山広恒夫

  • 失業率の底から約1年で景気後退、これで再選に失敗した例は数々
  • 先行する白人失業率は昨年10月の3.5%が底か、5月も同率
トランプ大統領、Photographer: Kevin Dietsch/UPI

米労働省が6月1日に5月の雇用統計を発表する直前、トランプ大統領は「8時半の雇用統計が楽しみだ」とツイッターに投稿し、債券利回りと銀行株を押し上げた。大統領は統計発表の前日にその内容を知らされていた。雇用が予想以上に増え、失業率が低下したことから、大統領は発表前に喜びを国民と分かちあいたいという衝動にかられたのかもしれない。しかし統計内容を精査すれば、大統領にとって不吉な前兆が浮かび上がってくる。景気後退の接近を告げているからだ。

歴代大統領の中で、一期をまっとうしながら再選に失敗したケースでは、景気後退の影響が強い。ジョージ・H・W・ブッシュ第41代大統領(1989ー93年)は、景気後退期直後の雇用なき回復の中で行われた92年の選挙で敗退。ジミー・カーター第39代大統領(77ー81年)も80年の選挙で同じ運命をたどった。トランプ大統領は2020年に再選を迎える。

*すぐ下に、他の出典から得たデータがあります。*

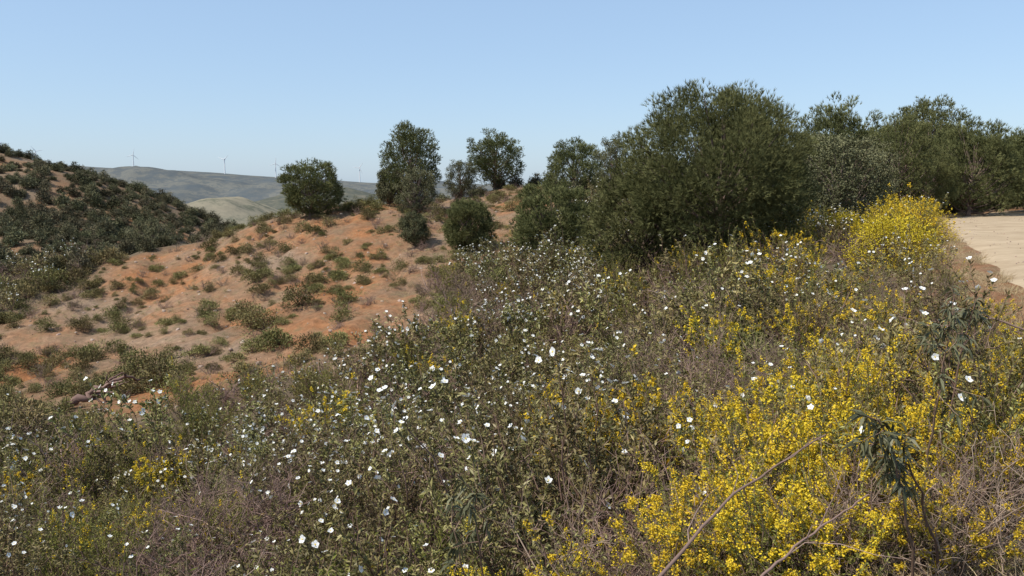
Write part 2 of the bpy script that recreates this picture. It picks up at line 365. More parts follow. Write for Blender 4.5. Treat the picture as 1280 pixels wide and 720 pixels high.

雇用統計の中でも、失業率は景気拡大期の終わりをかなり正確に告げる。失業率が底を打つと、景気拡大期はそれから1年前後でピークを付けるからだ。前回の景気拡大期では失業率が06年10月に4.4%で底を付けた後、1年2カ月後にグレートリセッション(大不況)に突入。その前の拡大期では2000年4月に失業率3.8%を付けた後、11カ月後に景気後退に陥っていた。

 

今年5月の失業率は3.8%に低下、2000年4月と並ぶ水準となり、さらにさかのぼると1969年12月(3.5%)以来の低い水準だ。69年12月はまさに景気後退に突入した月に当たる。このように失業率の底は景気転換点の接近を告げる。現在の景気拡大期は来年7月まで続けば、史上最長を更新する。失業率はいつ底を打ってもおかしくない。

失業率は細分化するとさらにヒントを与えてくれる。人種別にみると、5月の失業率が低下したのは黒人労働者の数値が改善されたことが大きい。トランプ大統領は今年1月の一般教書演説で、「黒人労働者の失業率が史上最低水準になった」と自分の功績として自慢していた。これは間違いではないが、実際はそう単純ではない。

黒人の失業率は昨年12月に6.8%となり、それまでの最低だった2000年4月の7.0%を下回った。しかし絶対水準は非常に高く、白人など他の人種との格差は依然大きい。そして今年5月の全体の失業率低下は、この黒人失業率の下げが大きく貢献していた。黒人失業率は4月の6.6%から5月の5.9%へと、0.7ポイントも低下していたのである。

 

一方、白人の失業率は5月に3.5%と、前月から0.1ポイントの低下にとどまった。しかも3.5%は昨年10月と同水準であり、底固めの様相を呈している。過去を振り返っても、白人の失業率が黒人に先行する傾向があり、失業率の底入れを示唆しているといえそうだ。